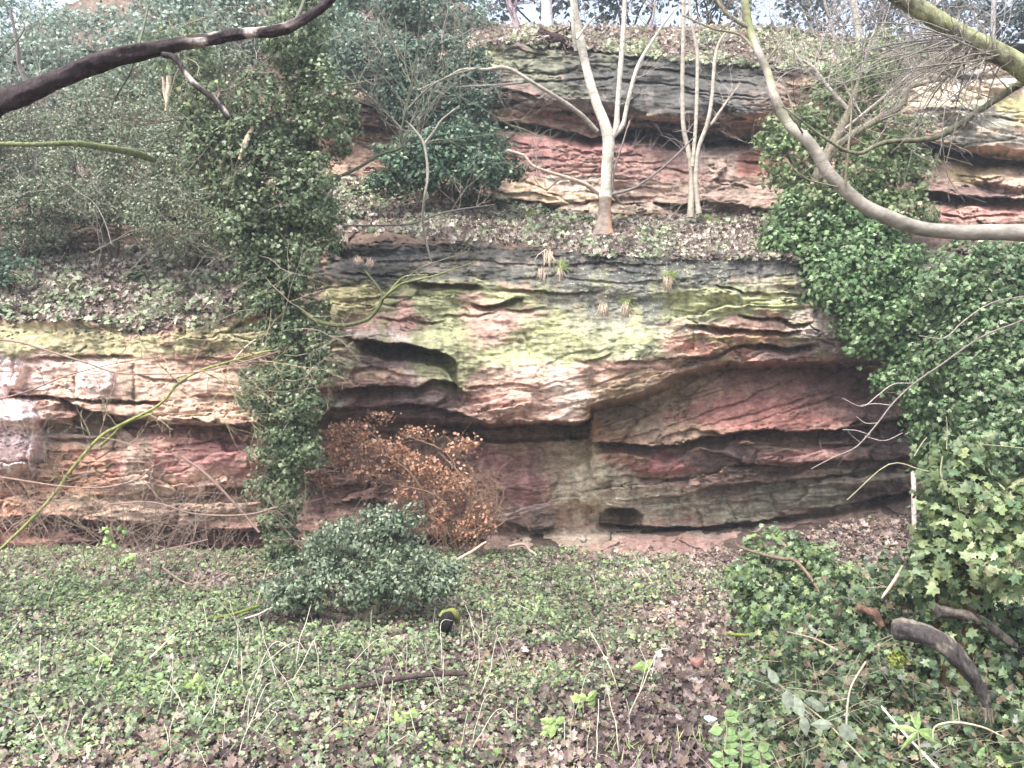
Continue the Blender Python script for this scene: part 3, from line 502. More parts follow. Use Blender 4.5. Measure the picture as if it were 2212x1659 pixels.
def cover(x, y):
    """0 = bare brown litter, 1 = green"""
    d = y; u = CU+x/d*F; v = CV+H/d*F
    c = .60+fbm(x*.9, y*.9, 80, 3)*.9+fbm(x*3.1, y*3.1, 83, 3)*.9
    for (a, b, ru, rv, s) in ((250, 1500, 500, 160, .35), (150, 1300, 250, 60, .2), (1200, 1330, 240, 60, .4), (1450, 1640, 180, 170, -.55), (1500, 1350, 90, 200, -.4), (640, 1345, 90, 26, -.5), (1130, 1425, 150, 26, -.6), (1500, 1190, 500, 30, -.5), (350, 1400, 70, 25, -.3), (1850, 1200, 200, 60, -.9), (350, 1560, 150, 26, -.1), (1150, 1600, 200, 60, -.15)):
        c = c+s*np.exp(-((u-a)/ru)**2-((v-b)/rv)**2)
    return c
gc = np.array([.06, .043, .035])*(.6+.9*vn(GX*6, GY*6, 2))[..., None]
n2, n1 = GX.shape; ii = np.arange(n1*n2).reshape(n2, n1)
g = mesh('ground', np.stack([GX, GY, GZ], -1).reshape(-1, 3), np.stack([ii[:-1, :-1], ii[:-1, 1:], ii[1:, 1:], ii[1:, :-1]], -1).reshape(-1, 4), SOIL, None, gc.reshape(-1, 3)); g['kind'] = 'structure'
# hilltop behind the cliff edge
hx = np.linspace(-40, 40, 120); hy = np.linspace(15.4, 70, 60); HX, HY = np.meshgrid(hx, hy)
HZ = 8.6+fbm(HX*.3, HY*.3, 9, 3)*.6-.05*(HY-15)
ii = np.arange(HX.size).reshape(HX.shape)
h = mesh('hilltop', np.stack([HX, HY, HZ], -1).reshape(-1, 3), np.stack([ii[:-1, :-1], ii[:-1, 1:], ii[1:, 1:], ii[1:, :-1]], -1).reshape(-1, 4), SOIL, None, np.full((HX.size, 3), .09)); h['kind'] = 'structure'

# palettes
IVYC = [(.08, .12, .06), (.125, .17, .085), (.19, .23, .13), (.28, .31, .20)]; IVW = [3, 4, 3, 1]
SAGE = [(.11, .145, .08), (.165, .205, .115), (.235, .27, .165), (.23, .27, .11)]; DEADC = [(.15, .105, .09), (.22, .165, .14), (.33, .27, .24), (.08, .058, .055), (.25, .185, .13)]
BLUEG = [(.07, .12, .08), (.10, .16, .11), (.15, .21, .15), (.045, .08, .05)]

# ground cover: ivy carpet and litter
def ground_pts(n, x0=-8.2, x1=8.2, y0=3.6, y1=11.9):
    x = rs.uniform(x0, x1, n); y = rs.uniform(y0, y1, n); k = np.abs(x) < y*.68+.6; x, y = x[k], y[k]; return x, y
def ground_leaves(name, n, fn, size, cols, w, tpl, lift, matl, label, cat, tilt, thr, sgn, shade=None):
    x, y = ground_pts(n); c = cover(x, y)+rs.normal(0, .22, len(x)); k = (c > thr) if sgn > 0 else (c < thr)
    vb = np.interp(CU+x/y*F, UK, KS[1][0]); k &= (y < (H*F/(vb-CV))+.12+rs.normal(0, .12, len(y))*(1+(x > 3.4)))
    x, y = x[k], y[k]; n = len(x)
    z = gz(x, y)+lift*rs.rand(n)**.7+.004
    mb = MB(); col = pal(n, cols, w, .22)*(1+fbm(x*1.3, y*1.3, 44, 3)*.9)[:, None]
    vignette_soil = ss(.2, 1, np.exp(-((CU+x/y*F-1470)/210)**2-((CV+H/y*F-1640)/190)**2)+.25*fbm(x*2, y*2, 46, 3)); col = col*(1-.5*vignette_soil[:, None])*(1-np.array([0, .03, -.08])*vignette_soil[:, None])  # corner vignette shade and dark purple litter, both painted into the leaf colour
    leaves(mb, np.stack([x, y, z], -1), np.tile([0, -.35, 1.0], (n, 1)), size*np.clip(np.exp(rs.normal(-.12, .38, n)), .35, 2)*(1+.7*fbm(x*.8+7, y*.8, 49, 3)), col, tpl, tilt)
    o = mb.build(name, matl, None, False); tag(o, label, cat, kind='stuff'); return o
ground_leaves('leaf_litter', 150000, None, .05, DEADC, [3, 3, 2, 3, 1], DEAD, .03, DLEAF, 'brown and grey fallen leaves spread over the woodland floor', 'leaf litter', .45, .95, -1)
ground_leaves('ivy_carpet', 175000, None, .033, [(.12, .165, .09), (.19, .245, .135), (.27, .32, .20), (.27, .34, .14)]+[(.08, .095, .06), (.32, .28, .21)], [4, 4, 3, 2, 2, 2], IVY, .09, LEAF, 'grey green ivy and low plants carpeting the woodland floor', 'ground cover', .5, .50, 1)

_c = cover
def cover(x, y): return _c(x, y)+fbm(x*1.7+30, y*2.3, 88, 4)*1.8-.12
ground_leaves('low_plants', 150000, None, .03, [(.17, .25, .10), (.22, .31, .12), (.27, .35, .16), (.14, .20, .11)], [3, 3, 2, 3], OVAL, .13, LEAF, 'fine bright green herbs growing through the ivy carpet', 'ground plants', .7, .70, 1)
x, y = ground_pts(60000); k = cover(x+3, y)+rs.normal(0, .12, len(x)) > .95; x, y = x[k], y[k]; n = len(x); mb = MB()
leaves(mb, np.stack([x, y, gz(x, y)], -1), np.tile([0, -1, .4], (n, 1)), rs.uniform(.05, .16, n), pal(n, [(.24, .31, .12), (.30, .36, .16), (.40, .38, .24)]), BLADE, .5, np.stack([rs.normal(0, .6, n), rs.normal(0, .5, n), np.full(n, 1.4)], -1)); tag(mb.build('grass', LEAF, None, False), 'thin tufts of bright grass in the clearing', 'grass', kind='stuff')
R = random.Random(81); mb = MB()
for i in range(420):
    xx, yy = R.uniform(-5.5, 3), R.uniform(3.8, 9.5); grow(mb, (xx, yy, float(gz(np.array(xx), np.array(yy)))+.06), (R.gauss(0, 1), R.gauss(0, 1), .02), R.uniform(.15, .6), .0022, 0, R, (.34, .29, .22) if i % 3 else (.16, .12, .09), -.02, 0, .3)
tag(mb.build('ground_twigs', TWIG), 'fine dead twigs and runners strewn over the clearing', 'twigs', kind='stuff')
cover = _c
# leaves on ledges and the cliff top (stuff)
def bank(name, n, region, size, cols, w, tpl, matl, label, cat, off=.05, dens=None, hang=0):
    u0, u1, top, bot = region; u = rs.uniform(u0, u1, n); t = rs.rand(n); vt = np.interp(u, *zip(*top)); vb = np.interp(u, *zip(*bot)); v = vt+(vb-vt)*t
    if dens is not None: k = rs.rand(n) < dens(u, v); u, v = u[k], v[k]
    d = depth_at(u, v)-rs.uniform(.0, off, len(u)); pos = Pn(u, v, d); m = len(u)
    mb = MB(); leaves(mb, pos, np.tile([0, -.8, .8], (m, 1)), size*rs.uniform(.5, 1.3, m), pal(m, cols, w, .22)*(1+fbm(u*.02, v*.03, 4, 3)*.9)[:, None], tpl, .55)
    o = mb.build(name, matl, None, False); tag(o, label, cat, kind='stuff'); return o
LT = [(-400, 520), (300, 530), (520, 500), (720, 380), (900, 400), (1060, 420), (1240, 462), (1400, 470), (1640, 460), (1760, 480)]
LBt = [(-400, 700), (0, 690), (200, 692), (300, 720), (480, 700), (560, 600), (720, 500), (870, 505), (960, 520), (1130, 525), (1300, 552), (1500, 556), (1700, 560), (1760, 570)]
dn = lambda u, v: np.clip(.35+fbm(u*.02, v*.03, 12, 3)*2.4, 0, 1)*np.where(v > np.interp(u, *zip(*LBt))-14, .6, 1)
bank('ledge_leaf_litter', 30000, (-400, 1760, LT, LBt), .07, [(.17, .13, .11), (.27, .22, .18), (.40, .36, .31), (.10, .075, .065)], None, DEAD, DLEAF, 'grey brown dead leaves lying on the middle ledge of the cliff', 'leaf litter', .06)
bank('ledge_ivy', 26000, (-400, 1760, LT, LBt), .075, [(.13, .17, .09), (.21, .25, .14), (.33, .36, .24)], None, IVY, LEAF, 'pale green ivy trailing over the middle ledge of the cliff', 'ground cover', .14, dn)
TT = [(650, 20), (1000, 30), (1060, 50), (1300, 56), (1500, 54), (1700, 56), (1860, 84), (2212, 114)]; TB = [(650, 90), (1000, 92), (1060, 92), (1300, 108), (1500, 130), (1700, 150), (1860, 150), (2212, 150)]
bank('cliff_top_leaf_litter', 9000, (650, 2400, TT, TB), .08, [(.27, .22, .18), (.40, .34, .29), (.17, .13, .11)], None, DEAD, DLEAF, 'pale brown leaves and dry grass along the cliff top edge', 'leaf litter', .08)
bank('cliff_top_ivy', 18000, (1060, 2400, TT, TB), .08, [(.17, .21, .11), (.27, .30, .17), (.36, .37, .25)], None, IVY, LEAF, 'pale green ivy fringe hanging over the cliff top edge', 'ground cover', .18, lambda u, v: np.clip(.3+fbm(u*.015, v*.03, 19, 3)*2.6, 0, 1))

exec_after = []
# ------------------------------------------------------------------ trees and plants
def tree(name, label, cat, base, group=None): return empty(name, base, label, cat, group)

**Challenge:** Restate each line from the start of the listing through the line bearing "h['kind'] = 'structure'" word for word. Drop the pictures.

**Result of this exercise:**
Continue the Blender Python script for this scene: part 3, from line 502. More parts follow. Use Blender 4.5. Measure the picture as if it were 2212x1659 pixels.
def cover(x, y):
    """0 = bare brown litter, 1 = green"""
    d = y; u = CU+x/d*F; v = CV+H/d*F
    c = .60+fbm(x*.9, y*.9, 80, 3)*.9+fbm(x*3.1, y*3.1, 83, 3)*.9
    for (a, b, ru, rv, s) in ((250, 1500, 500, 160, .35), (150, 1300, 250, 60, .2), (1200, 1330, 240, 60, .4), (1450, 1640, 180, 170, -.55), (1500, 1350, 90, 200, -.4), (640, 1345, 90, 26, -.5), (1130, 1425, 150, 26, -.6), (1500, 1190, 500, 30, -.5), (350, 1400, 70, 25, -.3), (1850, 1200, 200, 60, -.9), (350, 1560, 150, 26, -.1), (1150, 1600, 200, 60, -.15)):
        c = c+s*np.exp(-((u-a)/ru)**2-((v-b)/rv)**2)
    return c
gc = np.array([.06, .043, .035])*(.6+.9*vn(GX*6, GY*6, 2))[..., None]
n2, n1 = GX.shape; ii = np.arange(n1*n2).reshape(n2, n1)
g = mesh('ground', np.stack([GX, GY, GZ], -1).reshape(-1, 3), np.stack([ii[:-1, :-1], ii[:-1, 1:], ii[1:, 1:], ii[1:, :-1]], -1).reshape(-1, 4), SOIL, None, gc.reshape(-1, 3)); g['kind'] = 'structure'
# hilltop behind the cliff edge
hx = np.linspace(-40, 40, 120); hy = np.linspace(15.4, 70, 60); HX, HY = np.meshgrid(hx, hy)
HZ = 8.6+fbm(HX*.3, HY*.3, 9, 3)*.6-.05*(HY-15)
ii = np.arange(HX.size).reshape(HX.shape)
h = mesh('hilltop', np.stack([HX, HY, HZ], -1).reshape(-1, 3), np.stack([ii[:-1, :-1], ii[:-1, 1:], ii[1:, 1:], ii[1:, :-1]], -1).reshape(-1, 4), SOIL, None, np.full((HX.size, 3), .09)); h['kind'] = 'structure'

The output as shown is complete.